Expecting our musical heroes to be good at everything is unfair. Bring in the proper songwriters and stop fretting about credibility.
“And at least they write all their own material” is a regular point made by music fans and journalists as a mark of credibility for a band or singer – a sense of authenticity, showing that these performers are not mere musical puppets but in charge of their own destiny – no mere cover artists or manufactured pop minions, but a serious, valid act.
But frankly, writing your own material seems a weird thing to be proud of, particularly when that material might not be very good. Some rock bands – or, if you want to be a pedant, bands of any musical genre – really can do it all, year in year out, to a consistent level. But not many, frankly. For every band that has a solid back catalogue of albums, there are probably ten – at the very least – who have come out with one or two hit songs and several LPs of long forgotten filler material and clumsy rubbish.
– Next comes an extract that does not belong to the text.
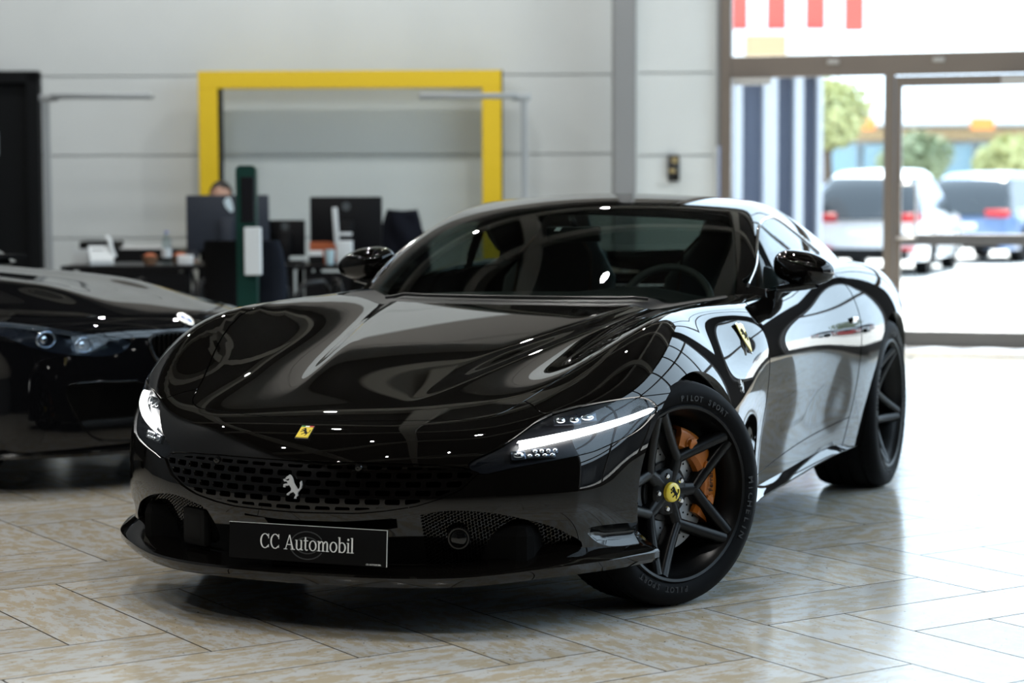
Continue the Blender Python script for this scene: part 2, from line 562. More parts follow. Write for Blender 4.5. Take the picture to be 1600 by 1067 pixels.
r1 = n.new('ShaderNodeValToRGB')
r1.color_ramp.elements[0].position = 0.46; r1.color_ramp.elements[0].color = (0.47, 0.405, 0.295, 1)
r1.color_ramp.elements[1].position = 0.54; r1.color_ramp.elements[1].color = (0.56, 0.56, 0.545, 1)
l.new(n1.outputs['Fac'], r1.inputs['Fac'])
n2 = n.new('ShaderNodeTexNoise'); n2.inputs['Scale'].default_value = 70.0; n2.inputs['Detail'].default_value = 2.0
l.new(ad.outputs[0], n2.inputs['Vector'])
r2 = n.new('ShaderNodeValToRGB')
r2.color_ramp.elements[0].position = 0.27; r2.color_ramp.elements[0].color = (0.30, 0.26, 0.20, 1)
r2.color_ramp.elements[1].position = 0.31; r2.color_ramp.elements[1].color = (1, 1, 1, 1)
l.new(n2.outputs['Fac'], r2.inputs['Fac'])
mx = n.new('ShaderNodeMix'); mx.data_type = 'RGBA'; mx.blend_type = 'MULTIPLY'; mx.inputs['Factor'].default_value = 1.0
l.new(r1.outputs['Color'], mx.inputs['A']); l.new(r2.outputs['Color'], mx.inputs['B'])
hs = n.new('ShaderNodeHueSaturation')
mm = n.new('ShaderNodeMapRange'); mm.inputs['To Min'].default_value = 0.88; mm.inputs['To Max'].default_value = 1.08
l.new(oi.outputs['Random'], mm.inputs['Value']); l.new(mm.outputs[0], hs.inputs['Value'])
l.new(mx.outputs['Result'], hs.inputs['Color']); l.new(hs.outputs['Color'], b.inputs['Base Color'])
mr = n.new('ShaderNodeMapRange'); mr.inputs['From Min'].default_value = 0.4; mr.inputs['From Max'].default_value = 0.6
mr.inputs['To Min'].default_value = 0.19; mr.inputs['To Max'].default_value = 0.12
l.new(n1.outputs['Fac'], mr.inputs['Value']); l.new(mr.outputs[0], b.inputs['Roughness'])
bp = n.new('ShaderNodeBump'); bp.inputs['Strength'].default_value = 0.06; bp.inputs['Distance'].default_value = 0.004
l.new(n1.outputs['Fac'], bp.inputs['Height']); l.new(bp.outputs['Normal'], b.inputs['Normal'])
FL = MB().box((0.2, 5.6, -0.030), (12.4, 23.8, 0.04), 0, ROOM).build('floor', 'grout')
tag(FL, kind='structure')
UN = 0.293; TA = math.radians(-35.15); T0 = Vector((1.2126, -0.2181, 0))
TM = Matrix.Translation(T0) @ Matrix.Rotation(TA, 4, 'Z')
tile_me = MB().box((1.5 * UN, 0.5 * UN, -0.005), (3 * UN - 0.005, UN - 0.005, 0.010)).mesh('tile')
tile_me.materials.append(MATS['stone_tile']); tile_me.materials.append(MATS['grout'])
for p_ in tile_me.polygons: p_.material_index = 0 if p_.normal.z > 0.9 else 1
inv = ROOM.inverted()
cand = []
for i in range(-40, 60):
    for j in range(-40, 60):
        k = (i - j) % 6
        if k == 0: M = TM @ Matrix.Translation((i * UN, j * UN, 0)); c = TM @ Vector(((i + 1.5) * UN, (j + 0.5) * UN, 0))
        elif k == 5: M = TM @ Matrix.Translation(((i + 1) * UN, j * UN, 0)) @ Matrix.Rotation(PI / 2, 4, 'Z'); c = TM @ Vector(((i + 0.5) * UN, (j + 1.5) * UN, 0))
        else: continue
        q = inv @ c
        if not (-5.55 < q.x < 5.75 and -5.8 < q.y < 16.4): continue
        vis = q.y > 4.4 and abs(q.x) < 0.26 * q.y + 0.6
        px = 3229.0 / max(q.y, 0.1)
        cand.append((0 if vis else 1, q.y, M))
cand.sort(key=lambda t: (t[0], t[1]))
far = bmesh.new()
for idx, (vis, dist, M) in enumerate(cand):
    if idx < 290 and vis == 0:
        o = bpy.data.objects.new('floor_tile', tile_me)
        COL.objects.link(o); o.matrix_world = M; o.parent = FL
    else:
        vs = [far.verts.new(M @ Vector(p)) for p in ((0.002, 0.002, 0), (3 * UN - 0.002, 0.002, 0), (3 * UN - 0.002, UN - 0.002, 0), (0.002, UN - 0.002, 0))]
        far.faces.new(vs)
me = bpy.data.meshes.new('far_tiles'); far.to_mesh(me); far.free()
tag(link('far_tiles', me, 'stone_tile', FL), kind='stuff')
SPOT_W = 152.0
# --- walls
DB = 17.3
CEIL = 6.0
def wall_panels(name, l0, l1, d0, d1, z0, z1, thick=0.12, m='wall_white'):
    """wall between two room points, standing behind the line"""
    a, b2 = Vector((l0, d0, 0)), Vector((l1, d1, 0))
    L = (b2 - a).length; ang = math.atan2(d1 - d0, l1 - l0)
    M = ROOM @ Matrix.Translation(a) @ Matrix.Rotation(ang, 4, 'Z')
    return M, L
M, L = wall_panels('w', -5.7, lx(962, DB), DB, DB, 0, CEIL)
WB = MB().box((L / 2, 0.10, CEIL / 2), (L, 0.12, CEIL), 0, M).build('wall_back', 'wall_seam')
tag(WB, kind='structure')
seams = [0.0, hz(370, DB), hz(241, DB), hz(117, DB), 2.92, 3.60, 4.28, 4.96, CEIL]
for z0, z1 in zip(seams[:-1], seams[1:]):
    MB().box((L / 2, 0.02, (z0 + z1) / 2), (L, 0.05, z1 - z0 - 0.009), 0.004, M, 1).build('wall_panel', 'wall_white' if z0 < 4.0 else 'upper_wall_dimmed', WB)
d1_ = 16.6
l0_, l1_ = lx(993, d1_), lx(1121, d1_)
WC = MB().box(((l0_ + l1_) / 2, d1_ + 0.42, CEIL / 2), (l1_ - l0_, 0.74, CEIL), 0, ROOM).build('wall_entrance', 'wall_seam')
tag(WC, kind='structure')
for z0, z1 in zip([0, hz(244, d1_), hz(115, d1_), 2.85, 3.5, 4.2, 4.9], [hz(244, d1_), hz(115, d1_), 2.85, 3.5, 4.2, 4.9, CEIL]):
    MB().box(((l0_ + l1_) / 2, d1_ + 0.03, (z0 + z1) / 2), (l1_ - l0_ - 0.05, 0.05, z1 - z0 - 0.010), 0.004, ROOM, 1).build('wall_panel', 'wall_white' if z0 < 4.1 else 'upper_wall_dimmed', WC)
for x in (l0_ + 0.012, l1_ - 0.012):
    MB().box((x, d1_ + 0.01, CEIL / 2), (0.03, 0.03, CEIL), 0.004, ROOM).build('corner_bead', 'wall_white', WC)
cl0, cl1 = lx(960, 16.5), lx(994, 16.5)
co = MB().box(((cl0 + cl1) / 2, 16.72, CEIL / 2), (cl1 - cl0, 0.36, CEIL), 0.006, ROOM).build('steel_column', 'column_grey')
tag(co, 'grey steel column between the back wall and the white entrance pier', 'column')
pipe = MB().cyl((lx(1123, 16.55), 16.55, CEIL / 2 + 0.8), 0.022, CEIL - 1.6, 'z', 12, M=ROOM).build('wall_pipe', 'column_grey')
tag(pipe, 'slim grey conduit pipe running down beside the window frame', 'pipe')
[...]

Song writing is hard and coming up with the goods constantly seems pretty much impossible unless your act is blessed with one or two really good songwriters – the sort who could (and sometimes do) cut it as writers of material for other people.
We expect bands to be great musicians (or at least innovative and efficient musicians) who can cut it on record and live, have the right look and come up with the goods once a year or so, at least until they make it big and can take the foot off the pedal a little. But that seems a big ask. Even bands who might have delivered a cracking debut LP might struggle once the songs that they had written over a period of years and honed to perfection in gigs – while discarding the lesser material – dry up and they have to come up with an album’s worth of new material (and even now, in the age of single track streaming, the album full of material still seems to be a requirement for most acts).
It would be surely better all round if those bands could pick and choose material from a variety of song writers rather than relying on the efforts of their own members. The idea that it should make an act less credible is retrograde and ludicrous, clinging to some outdated idea of separating the manufactured act from the authentic. The fact is that some of the best performers in music history – the Sinatras, the Dusty Springfields – were those who interpreted other people’s material rather than writing it themselves. Interpretation is an artform in itself and deserves more credit than it gets.
No one seems to have an issue with a band using an outside producer rather than doing it all themselves, even though that producer might entirely redefine the act’s sound and change not only the structure of an individual track but also the entire musiclal direction of a band. If we accept that – and yes, I now, the interference of a producer is sometimes very controversial amongst fans of a band who suddenly see their heroes become something else – then surely we should be able to accept them picking and choosing the very best material out there.
I’m not even talking about cover versions – though frankly, there’s little I like more musically than a well-crafted cover that radically but respectfully reinvents the familiar and makes it the performer’s own. But it would be a good thing if our ideas of musical credibility, and the egos of rock bands, could relax to allow groups to just focus on the important thing – the music.